The Jewish population found itself in a very uncomfortable position: between the hammer and the forge. On the one hand they adjusted to the new regime but, on the other hand they feared “what the Gentile neighbors would say,” that is, how the Gentiles would view that adjustment. Anti-Semitism had been rooted in the souls of their non-Jewish neighbors for many generations. Now it had a fertile soil in which to flourish. The arrival of the Soviets provided the fuel that fed the fires of the Jew-Haters. “Commie Yids” had been an old slogan in Polish politics and now the Jews “were being chummy with their old buddies, the Bolsheviks...” - so went the popular anti-Semitic rationalization.
Everyone could find work now and life was both good and bad, depending on one's position under the new regime. It was quite understandable that the Jews were able to adjust more easily to the new life, since the Soviet regime trusted the Jewish population more than it did the Gentiles. A significant portion of the Jews - the workers, the artisans and the working intelligentsia, therefore, took on leading roles in the economic and social life of the town. They held important positions in cooperatives and in communal and public institutions. No one group could have adjusted better to the newly created conditions of life than the Jews.

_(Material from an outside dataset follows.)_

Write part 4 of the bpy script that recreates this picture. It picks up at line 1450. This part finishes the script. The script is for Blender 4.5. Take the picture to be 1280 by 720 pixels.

Yet, the radical change in the social and economic structure left the vast majority of the Jews without a way to earn a living. Among them were businessmen, small traders and craftsmen. There were also the opportunity bereft unemployed of a typical provincial town. The number of prosperous Jews and “burzhuyis” [10] was very small. All of these declasse Jews were desperate to obtain formal positions because the watchword of the new order was: He who does not work does not eat. In addition this, middle class, the former house owners and traders, made a strong effort to find employment in order to obtain a work-card, which protected one from being considered “non-productive” and therefore exposed to various troubles, including exile to Siberia. Regardless of whether it was out of necessity or simply as a cover-up, the impoverished and declasse Jewish population made every effort to work and be productive. The reshuffling of one's social standing took place overnight, one might say. This phenomenon had, without doubt, some positive value in the social, egalitarian restructuring of Jewish life.
The Ukrainians and Poles, living as farmers on their own land, did not experience a particularly disturbing effect on their accustomed life styles. For that reason, they had no need to find new employment or sources of income. No peasant stopped being a peasant. “Our people left, our people will return” was the familiar, meaning-filled folk-saying among the Gentiles. Their tragedy was rather of an ideological or nationalistic and territorial nature. They lived peacefully, waiting for better times and better conditions. In regard to the Soviet regime, the Ukrainians and Poles were weak and powerless. With respect to the Jews, however, in spreading anti-Semitic poison and in preparing the soil for the eventual slaughter, they were quite powerful -virtual giants. Despite their own national tragedy, the germs of envy, hatred and anti-Semitism grew and increased among the Gentiles into a powerful force which confused the minds and consciousness of both the masses and their leaders. That was why they could hardly wait for the Germans to arrive. Better the Germans than the Soviets, thought many Poles. And the Ukrainians saw in Hitler a Savior, the creator of an independent Ukraine.